**STORED RECORDS**
►
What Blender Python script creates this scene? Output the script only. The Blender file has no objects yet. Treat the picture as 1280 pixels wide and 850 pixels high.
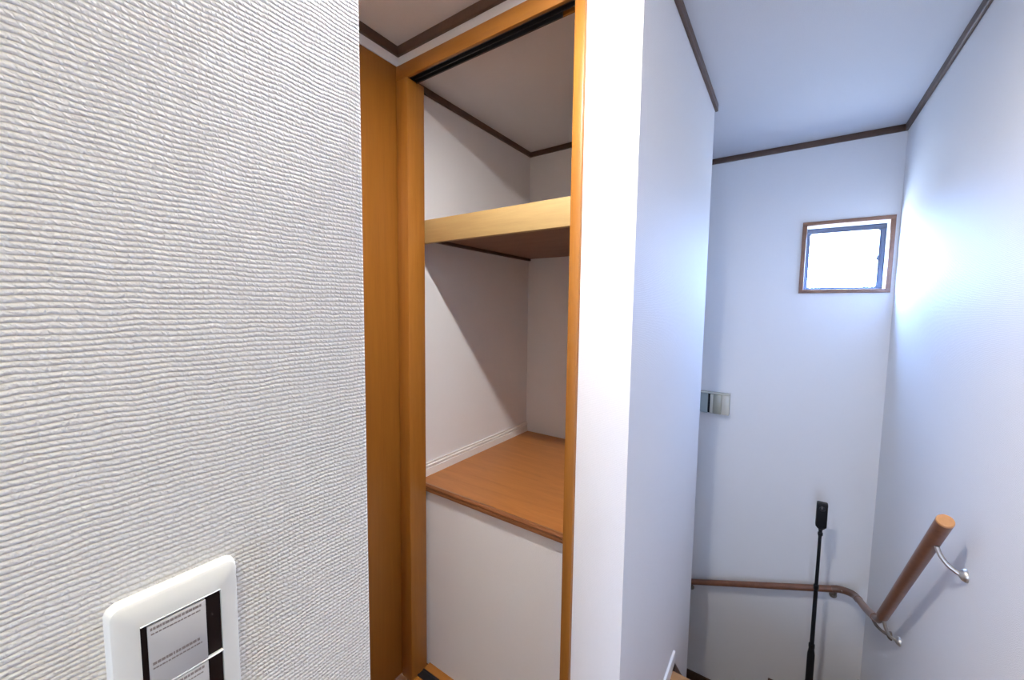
import bpy, bmesh, math, random
from mathutils import Vector, Matrix

random.seed(7)
scene = bpy.context.scene
COL = scene.collection

# ------------------------------------------------------------------ camera
FPX = 496.95
cam_data = bpy.data.cameras.new('camera')
cam_data.sensor_width = 36.0
cam_data.lens = FPX / 1280.0 * 36.0
cam_data.clip_start = 0.01
cam = bpy.data.objects.new('camera', cam_data)
COL.objects.link(cam)
right = Vector((0.82107395, 0.57069406, 0.01207728))
up = Vector((-0.05508189, 0.05815345, 0.99678692))
fwd = Vector((-0.56815804, 0.81910101, -0.07918319))
cam.matrix_world = Matrix(((right.x, up.x, -fwd.x, 0), (right.y, up.y, -fwd.y, 0),
                           (right.z, up.z, -fwd.z, 0), (0, 0, 0, 1)))
scene.camera = cam

# ------------------------------------------------------------------ world, exposure
world = bpy.data.worlds.new('sky')
scene.world = world
world.use_nodes = True
bgn = world.node_tree.nodes['Background']
wnt = world.node_tree                      # overcast sky, darker ground below the horizon
wtc = wnt.nodes.new('ShaderNodeTexCoord')
wsx = wnt.nodes.new('ShaderNodeSeparateXYZ')
wmr = wnt.nodes.new('ShaderNodeMapRange')
wmr.inputs['From Min'].default_value = -1.0
wmr.inputs['From Max'].default_value = 1.0
wrp = wnt.nodes.new('ShaderNodeValToRGB')
wel = wrp.color_ramp.elements
wel[0].position = 0.46; wel[0].color = (0.16, 0.19, 0.24, 1)
wel[1].position = 0.52; wel[1].color = (0.32, 0.51, 1.0, 1)
wnt.links.new(wtc.outputs['Generated'], wsx.inputs[0])
wnt.links.new(wsx.outputs['Z'], wmr.inputs['Value'])
wnt.links.new(wmr.outputs['Result'], wrp.inputs['Fac'])
wnt.links.new(wrp.outputs['Color'], bgn.inputs['Color'])
bgn.inputs['Strength'].default_value = 122.0
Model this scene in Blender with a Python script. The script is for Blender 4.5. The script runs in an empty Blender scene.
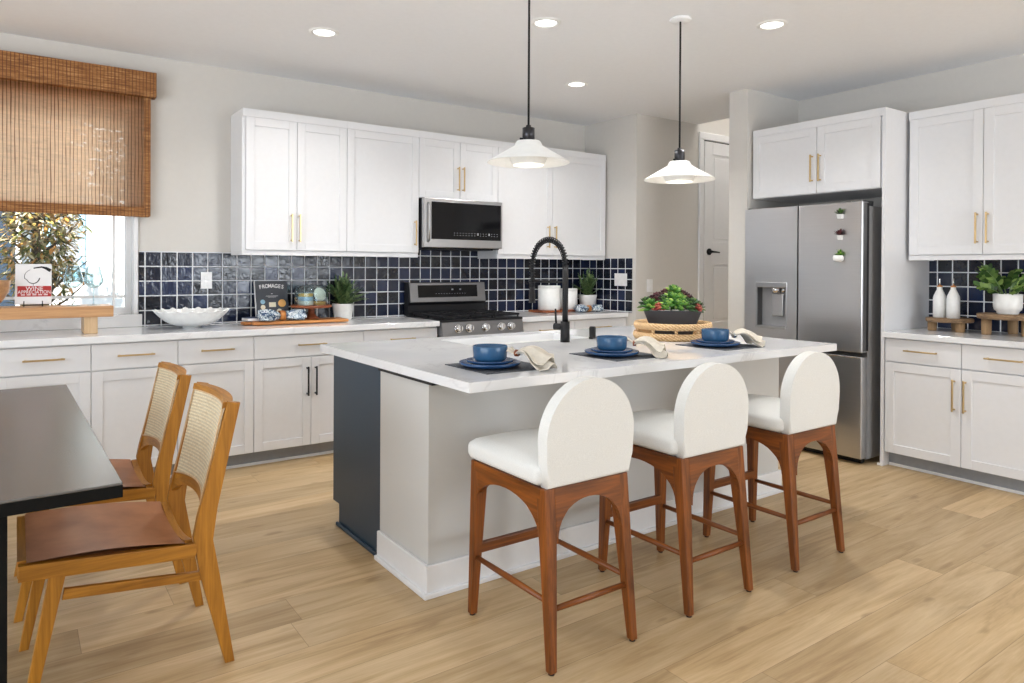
◄
**INSTRUCTIONS TO FOLLOW**
Reply with only the number of lines in the entries that contain the word "Blender".

**OUTPUT FOR THIS TASK**
2